RE: [CNN] Benefits and drawbacks to raising an only child.

Dusseault ("Lisa)
Mon, 10 Aug 1998 15:50:08 -0700


This is something I've thought a lot about as well.

To add to the issues already skirted, how about overprotective parents?
It's not just parents of one child who are overprotective, but also parents
who don't have enough other stuff to do who smother children, such as (but
not limited to) over-capable stay-at-home moms. I've seen this happen with
only children, but also with slightly larger families. The kid becomes tied
to the mother's apron strings, scared, less independent, less outgoing, more
"fragile" emotionally. Alternatively, with every whim granted and the child
catered to by the overprotecting parent, I've seen only children become
out-going but selfish, demanding. And it must be so hard for the only-child
to leave their parent's home when they go to university or to work (not only
because the child depends on the parents, but because the child realizes the
parents depend on the child). It must limit choices -- I know somebody
extremely intelligent who went to a university in her home town, who got a
job in her home-town, who still lives at home two years after graduation.
This person could have gotten into just about any university, gotten jobs in
many different places.

It must be frustrating for even the parent with self-control to let their
kids grow up without over-protective smothering.
- It's difficult to watch your small kid playing near a slightly dangerous
area, such as a 3-foot high drop onto pavement or hard earth, and not run up
and immediately "rescue" them before they fall over it. But kids learn from
knocks.
- It's hard not to cuddle and kiss and soothe a kid who gets a mild injury,
even though this behaviour doesn't help the kid gain independence. I've
seen toddlers get cues from their parents -- if the parent gives a sharp
intake of breath and furrows their brow upon seeing Junior scrape his/her
knee, then Junior will start crying. If the parent happens not to see,
Junior may just continue playing.
- As Junior grows up, parent may try to remain on a cuddle-kiss basis.
Typically boys reject this eventually. Without any younger kids to cuddle,
and without having already been through the have-a-kid-grow-up process, this
must be a difficult phase for the loving parent.
- It's hard to resist societal pressure to think "I should be doing more
with my kids". Experts recommend "quality time", which I gather is time in
which the parents are not only near the children but also actively involved
with the children. Parents get the impression that if they could only spend
every waking hour as quality time with their children, the children would
grow up perfect. But how does a kid ever learn to amuse themselves? (TV of
course makes this worse!)

All of these things are hard to do whether the parent has one kid or more --
it's just that with >1 kid, the parent can't soothe/chase/protect both at
once. That way, each kids gets their knocks.

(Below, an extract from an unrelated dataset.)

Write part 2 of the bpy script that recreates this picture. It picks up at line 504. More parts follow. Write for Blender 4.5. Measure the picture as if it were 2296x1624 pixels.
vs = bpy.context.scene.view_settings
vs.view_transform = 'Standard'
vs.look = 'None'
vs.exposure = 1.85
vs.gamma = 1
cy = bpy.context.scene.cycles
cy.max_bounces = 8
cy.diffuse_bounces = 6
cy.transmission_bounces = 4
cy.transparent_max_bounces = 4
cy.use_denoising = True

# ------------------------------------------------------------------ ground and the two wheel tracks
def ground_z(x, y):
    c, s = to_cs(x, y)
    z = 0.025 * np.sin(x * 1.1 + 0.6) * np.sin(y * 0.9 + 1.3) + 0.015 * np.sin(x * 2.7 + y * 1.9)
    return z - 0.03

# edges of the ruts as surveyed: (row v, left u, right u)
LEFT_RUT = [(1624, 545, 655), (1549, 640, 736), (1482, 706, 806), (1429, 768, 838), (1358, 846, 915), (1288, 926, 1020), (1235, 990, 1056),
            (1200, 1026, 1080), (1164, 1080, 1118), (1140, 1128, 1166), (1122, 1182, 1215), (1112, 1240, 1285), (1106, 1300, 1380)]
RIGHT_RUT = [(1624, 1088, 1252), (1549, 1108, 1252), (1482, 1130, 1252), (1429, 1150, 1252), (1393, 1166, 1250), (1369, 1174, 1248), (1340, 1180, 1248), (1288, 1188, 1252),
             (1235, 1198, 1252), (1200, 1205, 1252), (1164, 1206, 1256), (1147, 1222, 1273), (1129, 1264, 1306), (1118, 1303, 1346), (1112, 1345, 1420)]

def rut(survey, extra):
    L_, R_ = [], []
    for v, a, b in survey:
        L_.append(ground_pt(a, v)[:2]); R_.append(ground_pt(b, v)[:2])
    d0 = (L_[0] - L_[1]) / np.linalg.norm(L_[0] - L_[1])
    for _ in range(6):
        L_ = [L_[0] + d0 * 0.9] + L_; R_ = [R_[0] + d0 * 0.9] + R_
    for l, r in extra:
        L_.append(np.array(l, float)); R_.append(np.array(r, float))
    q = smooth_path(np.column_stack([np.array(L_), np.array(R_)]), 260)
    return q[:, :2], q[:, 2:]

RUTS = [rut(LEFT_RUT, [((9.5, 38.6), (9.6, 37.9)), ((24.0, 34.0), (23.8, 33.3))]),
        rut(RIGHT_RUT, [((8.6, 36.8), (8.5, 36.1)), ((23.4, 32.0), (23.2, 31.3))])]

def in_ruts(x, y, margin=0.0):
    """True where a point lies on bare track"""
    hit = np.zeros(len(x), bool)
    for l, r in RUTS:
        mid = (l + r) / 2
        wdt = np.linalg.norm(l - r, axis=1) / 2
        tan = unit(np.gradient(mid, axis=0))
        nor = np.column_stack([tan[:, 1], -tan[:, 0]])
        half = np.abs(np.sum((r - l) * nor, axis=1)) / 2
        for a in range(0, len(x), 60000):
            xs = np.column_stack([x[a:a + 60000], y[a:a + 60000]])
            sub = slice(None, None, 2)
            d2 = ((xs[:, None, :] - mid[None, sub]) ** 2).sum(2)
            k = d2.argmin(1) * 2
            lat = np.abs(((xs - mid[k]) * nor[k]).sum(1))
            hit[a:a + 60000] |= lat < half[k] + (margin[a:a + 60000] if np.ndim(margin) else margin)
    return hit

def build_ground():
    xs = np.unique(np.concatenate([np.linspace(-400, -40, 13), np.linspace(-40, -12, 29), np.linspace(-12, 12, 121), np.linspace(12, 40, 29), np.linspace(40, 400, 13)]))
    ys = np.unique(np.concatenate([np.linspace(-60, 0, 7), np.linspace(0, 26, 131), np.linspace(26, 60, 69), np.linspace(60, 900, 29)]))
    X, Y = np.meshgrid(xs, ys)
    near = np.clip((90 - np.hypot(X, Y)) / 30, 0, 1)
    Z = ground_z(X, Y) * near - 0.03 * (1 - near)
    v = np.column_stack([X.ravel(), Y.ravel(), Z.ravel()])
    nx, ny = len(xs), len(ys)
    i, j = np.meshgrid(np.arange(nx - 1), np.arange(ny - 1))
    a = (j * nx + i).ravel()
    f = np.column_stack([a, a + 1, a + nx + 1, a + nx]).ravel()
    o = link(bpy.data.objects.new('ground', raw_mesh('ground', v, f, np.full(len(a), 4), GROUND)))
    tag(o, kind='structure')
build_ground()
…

One solution is to have enough kids that parents can achieve a balance
between enough care and too much care, while still satisfying those
"parenting" urges. One may be enough.
Another solution is simply to have a life, to continue or resume hobbies,
social activities, work or volunteering.

Of course there are extremes in both directions, and its important to spend
time with kids.

Of course, I don't really know anything about the parent's side of this
because I don't have kids. I'm just trying to plan carefully for when I do
have kids. Anybody with kids & experience want to speak to these ideas?

I grew eldest in a family of four, and loved this. Sometimes I felt
smothered, sometimes I needed more attention -- but there was a balance
between the two. I also had the advantage of learning how to care for my
younger siblings, to be responsible. Logistically, my mom couldn't just let
us do whatever we wanted every day -- we had to learn to negotiate, to come
to consensus (would we go to the park or the swimming pool?), to argue. We
had to learn to do chores, especially cleaning up after ourselves, because
cleaning up after all the mess of four kids is an insane task. I became
independent and left home at age 18, knowing my mom still had plenty on her
hands with the younger siblings. Now they've left too, following my
example, and my parents are free to move across country this fall.